SAN DIEGO (AP) — Tens of thousands of people are expected to rally in dozens of cities from New York to Bozeman, Mont., on Wednesday in what has become an annual cry for easing the nation’s immigration laws.

The rallies carry a special sense of urgency this year, two weeks after a bipartisan group of senators introduced a bill that would bring many of the estimated 11 million living in the U.S. illegally out of the shadows.

“The invisible become visible on May 1,” said Angelica Salas, executive director of the Coalition for Humane Immigrant Rights of Los Angeles, which is organizing what was expected to be the nation’s largest rally.

The May Day crowds were not expected to approach the massive demonstrations of 2006 and 2007, during the last serious attempt to introduce major changes to the U.S. immigration system. Despite the large turnouts, many advocates of looser immigration laws felt they were outmaneuvered by opponents who flooded congressional offices with phone calls and faxes at the behest of conservative talk-radio hosts.

Now, immigrant advocacy groups are focusing heavily on calling and writing members of Congress, sometimes targeting specific lawmakers at key moments in the debate.
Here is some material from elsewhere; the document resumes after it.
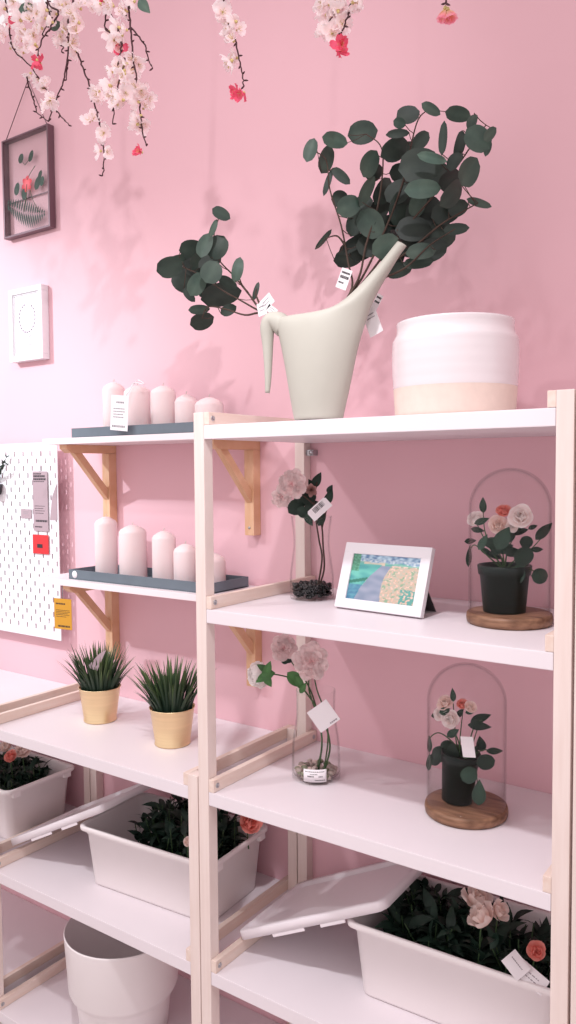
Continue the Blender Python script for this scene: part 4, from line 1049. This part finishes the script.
def drooping_mesh():
    rnd = random.Random(86); m = MB()
    for k in range(9):
        a = k*2.4; t = .75+.06*(k % 3)
        petal(m, (0, 0, 0), (math.cos(a)*math.cos(t), math.sin(a)*math.cos(t), math.sin(t)), (-math.cos(a)*math.sin(t), -math.sin(a)*math.sin(t), math.cos(t)), .022, .013, .3, .08, nu=4, nv=5, c0=(.85, .80, .42), c1=(1, .48, .62), rnd=rnd)
    m.cur = 1; m.lathe([(0, -.006), (.0028, -.004), (.0035, 0), (0, .001)], 8); m.cur = 0
    return m
BD = mk_proto(drooping_mesh(), M_petal, 'blossom')
def strand(label, y, paths, whites, pinks, leaves=(), seed=0, dx=0):
    rnd = random.Random(seed); p0 = paths[0]
    top = at(*p0[0], y); root = Vector((top.x, y, 3.0))
    r = T('blossom_garland', label, 'artificial blossom branch', root, 'hanging cherry blossom garlands')
    m = MB(); sk = []
    for k, pa in enumerate(paths):
        pts = [at(u, v, y+rnd.uniform(-.008, .008)) for u, v in pa]
        if k == 0: pts = [root-Vector((0, 0, .002)), Vector((root.x+.01, y, (root.z+top.z)/2))]+pts
        p = bez(pts, 6); n = len(p)
        p = [q+Vector((rnd.uniform(-.0015, .0015), rnd.uniform(-.0015, .0015), 0)) for q in p]
        m.tube(p, [.0009 if q_.z > top.z+.06 else max(.0011, (.0026 if k == 0 else .0020)*(1-.5*i/n)) for i, q_ in enumerate(p)], 6); sk += p
        for q in p[::3]:
            if q.z < top.z+.05:
                d = Vector((rnd.choice((-1, 1))*rnd.uniform(.5, 1), rnd.uniform(-.5, .5), rnd.uniform(-.6, .3))).normalized(); m.tube([q, q+d*.005, q+d*.009], [.0015, .0019, .0008], 5)
    P('twig', m, M_twig, r)
    for lst, protos in ((whites, BW), (pinks, BP)):
        for (u, v) in lst:
            for rep in range(2 if (lst is whites and rnd.random() < .7) else 1):
                c = at(u+rnd.uniform(-2.5, 2.5)*(rep), v+rnd.uniform(-3, 3)*rep, y+rnd.uniform(-.016, .012))
                o = bpy.data.objects.new('blossom', rnd.choice(protos)); COL.objects.link(o); o.parent = r
                n = Vector((rnd.uniform(-1, 1), rnd.uniform(-1.2, .2), rnd.uniform(-.8, .5))).normalized()
                o.matrix_local = Matrix.Translation(c-root) @ n.to_track_quat('Z', 'Y').to_matrix().to_4x4() @ Matrix.Rotation(rnd.uniform(0, 6), 4, 'Z') @ Matrix.Scale(rnd.uniform(.95, 1.3) if lst is whites else rnd.uniform(.9, 1.15), 4)
    if leaves:
        m = MB()
        for (u, v, a, b_, ang, br) in leaves:
            p = at(u, v, y); s = mpp(p); leaf(m, p, ang_ax(ang), cam_n(p, .3, rnd), 2*a*s, 2*b_*s, 'point', .1, .1, bright=br)
        P('leaves', m, M_leaf, r)
    return r
strand('leftmost blossom garland crossing above the hanging glass frame', .02, [[(3, -40), (6, 5), (10, 35), (14, 50), (30, 66), (45, 88), (52, 96)], [(26, 75), (33, 98), (37, 112), (48, 121)], [(52, 105), (60, 115), (69, 125)]],
       [(5, 8), (10, 22), (4, 36), (11, 48), (22, 52), (18, 10), (24, 30), (30, 74), (38, 80), (45, 88), (50, 98), (22, 40)], [(15, 25)], seed=1)
strand('dark bare twig garland ending in a point left of centre in the blossom cluster', -.03, [[(66, -40), (67, 5), (68, 25), (68, 50), (64, 78), (57, 98), (49, 121)], [(66, 40), (62, 52)], [(68, 60), (66, 80)]],
       [(62, 6), (72, 14), (64, 28), (74, 32), (72, 46), (60, 40), (78, 22), (50, 100), (46, 106), (66, 4), (56, 14)], [], leaves=[(55, 25, 7, 5, 20, 2.6)], seed=2)
strand('short blossom garland with a hot pink flower hanging in the upper left cluster', -.06, [[(40, -40), (48, 2), (58, 12), (50, 28), (41, 42), (38, 56)], [(46, 2), (50, 18), (42, 34)]],
       [(28, 8), (36, 14), (46, 10), (30, 20), (40, 28), (33, 36), (52, 22), (36, 46), (28, 44), (20, 20), (44, 20), (14, 2)], [(37, 61), (40, 63)], leaves=[(31, 11, 13, 7, -8, 2.6)], seed=3)
strand('blossom garland ending in a thin bare tip right of the hanging glass frame', .0, [[(72, -40), (74, 20), (78, 52), (84, 70), (90, 88), (97, 112), (102, 132), (104, 158), (103, 176)]],
       [(80, 8), (88, 5), (76, 52), (97, 92), (98, 98), (93, 119), (89, 121), (104, 128), (103, 134), (100, 151), (107, 152), (95, 6), (74, 38)], [], seed=4)
strand('blossom garland with a red bud midway in the upper left', -.05, [[(106, -40), (107, 8), (105, 28), (112, 34)], [(122, 42), (119, 62)], [(125, 58), (117, 92), (112, 124)], [(107, 8), (118, 30), (122, 44)]],
       [(112, 6), (118, 28), (110, 32), (122, 36), (114, 40), (126, 30), (118, 68), (112, 72), (124, 74), (118, 82), (113, 96), (121, 98), (117, 104), (124, 92), (100, 4), (126, 64), (110, 86)], [(103, 1), (121, 50)], seed=5)
strand('long blossom garland tipped with a hot pink flower, over the wall shadows', .01, [[(127, -40), (129, 8), (131, 30), (133, 55), (136, 78), (140, 105), (142, 128), (146, 146)], [(131, 28), (143, 42), (149, 60), (153, 68)], [(130, 8), (125, 16)]],
       [(124, 10), (138, 64), (134, 58), (136, 88), (142, 92), (146, 98), (138, 102), (144, 108), (140, 116), (137, 124), (142, 126), (134, 2), (132, 72), (128, 84)], [(141, 152)], leaves=[(144, 6, 9, 5.5, -50, 2.6)], seed=6)
strand('blossom garland with tiny pink buds hanging alone in the middle of the wall', .02, [[(222, -40), (224, 2), (228, 16), (232, 30), (239, 56), (242, 74), (244, 86)], [(225, 4), (222, 12)]],
       [(224, 6), (229, 20), (235, 22), (230, 30), (238, 30), (233, 40), (229, 36), (236, 58), (231, 60), (222, 12)], [(237, 92), (243, 93)], seed=7)
strand('blossom garland with one separate red flower below it, above the eucalyptus', .02, [[(351, -40), (351, 3), (347, 18), (342, 33)], [(333, -10), (334, 10), (329, 25)]],
       [(322, 4), (330, 2), (338, 8), (326, 16), (334, 20), (324, 30), (332, 34), (340, 26), (343, 4), (355, 2), (360, -6), (330, -8)], [(341, 46), (339, 51)], seed=8)
strand('single drooping pink flower garland at the top right of the wall', .02, [[(445, -40), (446, -2), (446, 4)]], [], [], seed=9)
gd = [o for o in COL.objects if o.name.startswith('blossom_garland')][-1]
for (u, v, tx) in ((445, 9, -.15), (448, 10, .25)):
    o = bpy.data.objects.new('blossom', BD); COL.objects.link(o); o.parent = gd
    o.matrix_local = Matrix.Translation(at(u, v, .02)-Vector(gd.location)) @ Vector((tx, 0, -1)).to_track_quat('Z', 'Y').to_matrix().to_4x4()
Reform Immigration for America, a network of groups, claims more than 1.2 million subscribers, including recipients of text messages and Facebook followers.

Even conservatives are split on the best approach to immigration. Some Republicans shun the idea of a single, encompassing bill, especially one that would contain a path to citizenship, still viewed by some as amnesty. Instead, they prefer to unite around consensus issues like border security, temporary workers and workplace enforcement.

A text-message blast during a key vote in 2010 on legislation to provide legal status to many who came to the country as children resulted in 75,000 phone calls to members of Congress in two days, said Jeff Parcher, communications director for the Center for Community Change, which works on technology-driven advocacy for the network of groups.

A phone blitz targeting Republican U.S. Sen. Orrin Hatch produced 100 calls a day to the Utah lawmaker’s office last week, Parcher said. After Hatch was quoted Sunday in The Salt Lake Tribune saying immigration reform couldn’t wait, a message went out to call his office with thanks.

Organizers are also reaching out by email and old-fashioned phone banks.

“The general rule is you keep people on the platform they’re used to,” Parcher said. “If they’re on Facebook, we’ll ask them to post something to Congress members’ pages.”

Gabriel Villalobos, a Spanish-language talk radio host in Phoenix, said many of his callers believe it is the wrong time for marches, fearful that that any unrest could sour public opinion on immigration reform. Those callers advocate instead for a low-key approach of calling members of Congress.

“The mood is much calmer,” said Villalobos, who thinks the marches are still an important show of political force.

Salas, whose group is known as CHIRLA, dates the May Day rallies to a labor dispute with a restaurant in the city’s Koreatown neighborhood that drew several hundred demonstrators in 2000. Crowds grew each year until the House of Representatives passed a tough bill against illegal immigration, sparking a wave of enormous, angry protests from coast to coast in 2006.

The rallies, which coincide with Labor Day in many countries outside the U.S., often have big showings from labor leaders and elected officials.

Aside from Los Angeles, big crowds were expected in New York, Chicago and Milwaukee. At a rally in Salem, Ore., Gov. John Kitzhaber planned to sign legislation to authorize drivers’ licenses to people in the state illegally. With Congress in recess, there were no major demonstrations planned in the nation’s capital.

Organizers were sending text-message blasts on Tuesday to remind subscribers of times and places for the marches.